Si Aimé Césaire a dénoncé l’assimilation sous sa forme passive, il n’a pu le faire que pour avoir assimilé (assimilation active) non seulement les valeurs humanistes des Lumières, mais encore les itinéraires de grands écrivains parmi lesquels il suffit de citer Arthur Rimbaud ou encore Lautréamont. Rimbaud, le prince des poètes a affirmé dans sa fameuse Saison en enfer «Je suis un Nègre», devenant par là-même le fondateur paradoxal d’une Négritude symbolique, bien antérieure à celle assumée par l’Antillais Césaire, l’Africain Senghor et le Guyanais Damas. Cette sorte d’«aliénation positive» à laquelle s’est livré cet immense poète (dans sa Lettre à Paul Démény, il disait que «Je est un autre») aura fait de lui, à travers ces deux étonnantes professions de foi, un des précurseurs de la reconnaissance des Arts nègres et de la dignité africaine.

Le drame césairien

L’assimilation positive, fondement d’échanges interculturels ne doit pas être confondue avec l’aliénation culturelle générée par la domination coloniale, aux stigmates encore très visibles dans nos pays. L’action de Césaire n’a pas transformé, de son vivant, les pratiques d’assimilation active d’individuelles en collectives. Autrement dit, le mouvement de la Négritude n’a pas eu l’effet désaliénant escompté par son initiateur antillais. Est-il choquant d’affirmer qu’aujourd’hui encore la représentation que les Afro-descendants ont d’eux-mêmes au plan esthétique, par exemple, reste encore très marquée par le complexe d’infériorité, en dépit de tonitruantes affirmations de type négriste, qui ne font qu’occulter la réalité de la domination coloniale? Sur cette question-là, Frantz Fanon a produit des analyses d’une intense actualité. Il n’empêche, une graine a été semée par les promoteurs de la négritude et par leurs successeurs, et la germination de celle-ci connaît une diffusion, qui, malgré les aléas de l’histoire n’est pas totalement insignifiante.

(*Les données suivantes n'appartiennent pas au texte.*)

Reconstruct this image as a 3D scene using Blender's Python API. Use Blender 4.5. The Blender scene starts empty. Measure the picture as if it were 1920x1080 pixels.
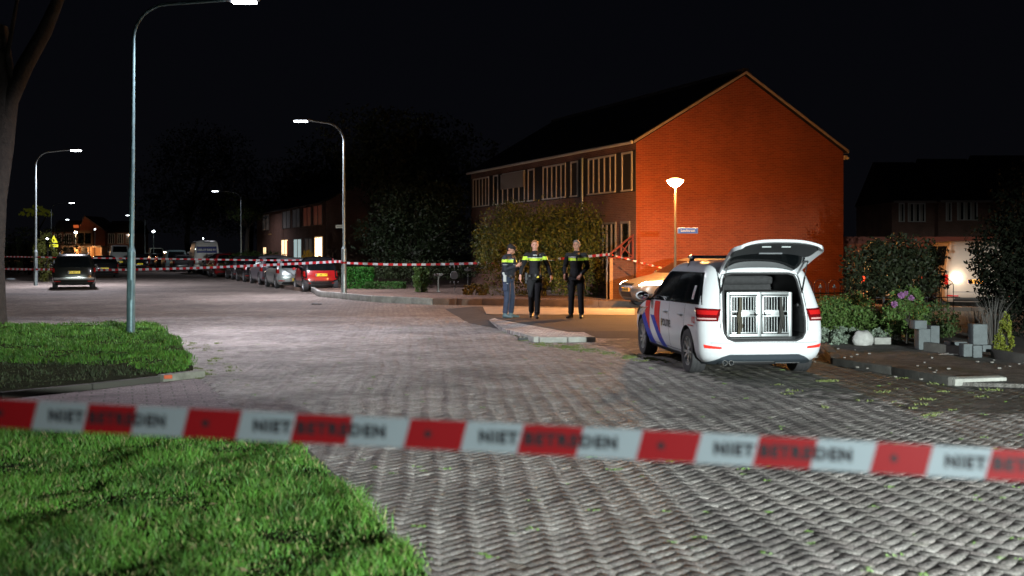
import bpy, bmesh, math, random
import numpy as np
from mathutils import Vector, Matrix, Euler
PI = math.pi
R = math.radians
random.seed(4)
scene = bpy.context.scene
C = scene.collection

# ------------------------------------------------------------------ camera
F, HOR, CH = 2000.0, 470.0, 1.8            # focal length in photo pixels, horizon row, eye height
cd = bpy.data.cameras.new('camera')
cam = bpy.data.objects.new('camera', cd); C.objects.link(cam)
cam.location = (0, 0, CH); cam.rotation_euler = (R(90), 0, 0)
cd.sensor_width = 36; cd.lens = 36*F/1920; cd.shift_y = -(540-HOR)/1920
cd.clip_start = 0.1; cd.clip_end = 2000
cd.dof.use_dof = True; cd.dof.focus_distance = 30; cd.dof.aperture_fstop = 2.0
scene.camera = cam

# ------------------------------------------------------------------ night sky
w = bpy.data.worlds.new('World'); scene.world = w; w.use_nodes = True
nt = w.node_tree; bg = nt.nodes['Background']
tc = nt.nodes.new('ShaderNodeTexCoord'); sx = nt.nodes.new('ShaderNodeSeparateXYZ'); cr = nt.nodes.new('ShaderNodeValToRGB')
nt.links.new(tc.outputs['Generated'], sx.inputs[0]); nt.links.new(sx.outputs['Z'], cr.inputs[0]); nt.links.new(cr.outputs[0], bg.inputs['Color'])
cr.color_ramp.elements[0].color = (.0022, .0023, .0032, 1); cr.color_ramp.elements[1].color = (.0010, .0013, .0026, 1)
cr.color_ramp.elements[1].position = .5
bg.inputs['Strength'].default_value = 1.0
scene.view_settings.view_transform = 'Standard'; scene.view_settings.look = 'None'
scene.view_settings.exposure = 0; scene.view_settings.gamma = 1
scene.cycles.use_denoising = True
scene.cycles.max_bounces = 6; scene.cycles.sample_clamp_indirect = 4

# ------------------------------------------------------------------ helpers
def P(px, py, Y):
    return Vector(((px-960)/F*Y, Y, CH-(py-HOR)*Y/F))
def G(px, py, z=0.0):
    Y = (CH-z)*F/(py-HOR)
    return Vector(((px-960)/F*Y, Y, z))
U = Vector((-.385, .923, 0)); V = Vector((.923, .385, 0))   # street direction, and across it
STREET = math.atan2(U.y, U.x)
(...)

Les ruses de l’histoire antillaise

Pour le Césaire de 1946, l’accession des Antillais à des droits semblables à ceux des Métropolitains devait être émancipatrice. En fait, ce fut le cas, mais à titre individuel et sélectif, non pas collectif. En réalité, le mécanisme de l’aliénation culturelle a été beaucoup plus rapide que celui de l’assimilation sociale et politique (qui n’a pas pris moins d’une cinquantaine d’années pour se concrétiser), et ce déséquilibre-là a été ravageur. En 1956, Césaire, dénonçant les limites d’une décolonisation par intégration à la métropole, stigmatise les perversions et dérives de la départementalisation, précédemment appelée de ses vœux, comme expression d’une volonté ancienne de l’ensemble de la classe politique (globalement mulâtre, au sens sociopolitique et non racial du terme). Il s’est pourtant gardé d’envisager pour la Martinique l’autre modalité de décolonisation, à savoir celle qui opère selon le principe de la rupture et ce, conformément au modèle historique de la révolution américaine de 1776. Un principe dont il serait trop long d’expliquer ici la genèse historique chez les colons anglo-américains. Il me suffira, pour l’éclairer, de suggérer le schème de la créolité, comme désir plus ou moins conscient d’enracinement dans un espace nouveau et de distanciation par rapport aux Pères européens.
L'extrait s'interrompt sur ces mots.